Qatari largesse will keep Egyptians fed for just three months
These uncertainties are holding Riyadh back from laying out a single dollar for rescuing the most important Arab nation from bankruptcy. Egyptian Government reserves have dropped by more than half, plummeting from $36 billion in 2011 to just $15 billion today. That’s enough to cover just three months of imports of vital commodities such as food and petroleum. The country’s national currency, the Egyptian Pound, is in freefall. At the same time, unemployment has surged, now estimated officially at nearly 13 percent and rising, but the real figures are around 25 percent.
An article in the Al-Ahram Weekly on Jan 9, titled "Getting Closer to Qatar," stated: "There is a sense of dismay in Cairo that despite the continued commitment that [President] Morsi has made to the ‘traditional foreign policy guidelines’ of siding with the Saudi point of view, Saudi Arabia has not come to the economic rescue of Egypt."
According to our Gulf sources, the Saudis calculate that Qatari aid will tide President Mohamed Morsi and his Muslim Brotherhood temporarily and enable them to sustain the machinery for keeping themselves in power.
However, Qatari funds will only cover the next three months’ supplies of vital commodities like food and petroleum for Egypt's population of up to 90 million. After that, Qatar will have to put its hand in its pocket again to sustain its hold on Egypt and develop profitable enterprises there.

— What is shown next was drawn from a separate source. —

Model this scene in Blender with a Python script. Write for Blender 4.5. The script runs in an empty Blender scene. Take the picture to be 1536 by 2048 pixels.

US military aid goes straight to the army
In the view of Saudi Arabia’s royal rulers, Doha will soon discover, like the Russians and Americans before them, that Egypt is a bottomless pit. They will then draw a line on providing unending cash infusions. For now, US military and financial aid is going straight to the Egyptian military and enabling the generals to function independently of the Muslim Brotherhood government.
So, two ruling apparatuses operate independently of one another in today’s post-revolutionary Cairo: The army and the Islamist government. No one really cares what happens to the rest of the country or how the ordinary Egyptian manages to survive.